Zerstörerisches Verschweigen.
Für Nayan Olak ist es das Ziel seines Lebens – er kandidiert für den Posten als Generalsekretär der großen britischen Gewerkschaft. Ihn treibt dabei der Wunsch an, die Welt etwas besser zu gestalten, so wie er sie sich für seinen verstorbenen Sohn gewünscht hätte. Doch sein sicher geglaubter Sieg droht zu scheitern, als im Wahlkampf Nayans Glaubwürdigkeit in Frage gestellt wird. Als sich dann die Frage, wer Schuld am Tod seines Sohnes hat, zu klären scheint, erschüttert ihn dies tief. Er gibt seine Ideale auf und wird antirassistischer Aktivist.
Ein scheinbar unbedeutender Entschluss und seine gewaltigen Konsequenzen
Bald darauf trifft er Sajjan Dhanoa wieder, der ebenfalls aus Chesterfield stammt und wie Nayan indische Wurzeln hat. Die beiden kennen sich flüchtig aus der gemeinsamen Jugend, ihre Eltern waren befreundet. Sajjan ist inzwischen ein erfolgreicher Schriftsteller und sieht in Nayans Leben Stoff für einen Roman. Najan erzählt ihm auf langen gemeinsamen Wanderungen seine Lebensgeschichte.
Beeindruckend schildert Sajjan Nayans Familiengeschichte, das aus einem unbedeutenden Entschluss resultierende dramatische Geschehen in der Brandnacht und Nayans Leben danach, welches durch die Betreuung des demenzkranken Vaters zusätzlich belastet ist.
Dann ist da die Geschichte Helens, die mit ihrem Sohn Brandon zurück in ihre Heimatstadt Chesterfield geht, als dieser wegen Rassismusvorwürfen in London gemobbt wird . Zwischen ihr und Nayan entwickelt sich eine zaghafte Beziehung, die jedoch scheitert.
Und schließlich erzählt Sajjan von der Kampagne um den Gewerkschaftsposten, der Nayan nach seinem jahrelangem Einsatz für die Rechte der Arbeitnehmer von allen Seiten verdient erscheint. Das Agieren seiner unerwarteten Mitbewerberin, wie er mit indischen Wurzeln, und deren völlig anderer Blick auf die gesellschaftlichen Aufgaben der Gewerkschaft hinsichtlich der Fragen von Integration und Diversität bringt Nayans sicher geglaubten Sieg ins Wanken. Dieser Teil der Geschichte ist sicherlich nur vor dem Hintergrund der britischen Gesellschaft vollständig einzuordnen.
Suche nach Wahrheit
Ich fand es zunächst etwas mühsam, in das Geschehen hinein zu finden. Neben den unterschiedlichen zeitlichen Ebenen, hatte ich Schwierigkeiten mit den verschiedenen Erzählsträngen, die zwar gut entwickelt, aber doch nebeneinander stehen bleiben und deren Verbindung erst gegen Ende deutlich wird. Die Darstellung der vielen Charaktere kann dagegen, gerade auch die im Hinblick auf die Rassismus-Thematik, überzeugen.
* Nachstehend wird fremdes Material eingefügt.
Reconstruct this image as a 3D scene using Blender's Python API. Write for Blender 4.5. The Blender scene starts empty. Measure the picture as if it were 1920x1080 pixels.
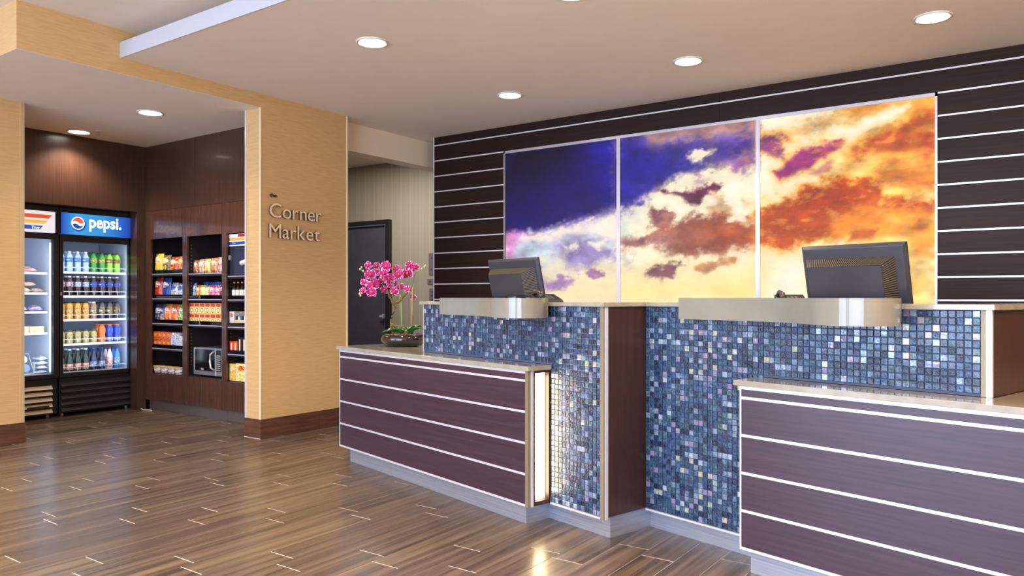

Der Autor lässt Sajjan lange in der Rolle des neutralen Erzählers. Als er gegen Ende von Nayans Bericht erkennen muss, wie eng seine Familie mit dem Geschehen rund um den Brand verbunden ist, wird Sajjan aktiv in die Geschichte einbezogen. Er sieht sich schließlich selber zum Handeln gezwungen, um lang gehütete Geheimnisse um tatsächliche und vermeintliche Schuld zu lüften. Dieser Wechsel vom distanzierten Erzähler zum wichtigen Akteur ist spannend inszeniert und sorgt für ein beeindruckendes Ende.
Fazit
Ein lesenswerter Roman um die dramatischen Konsequenzen einer scheinbar nebensächlichen Entscheidung und das lange Verschweigen der Wahrheit, der mit einem überraschenden und gut konzipierten Schluss glänzt.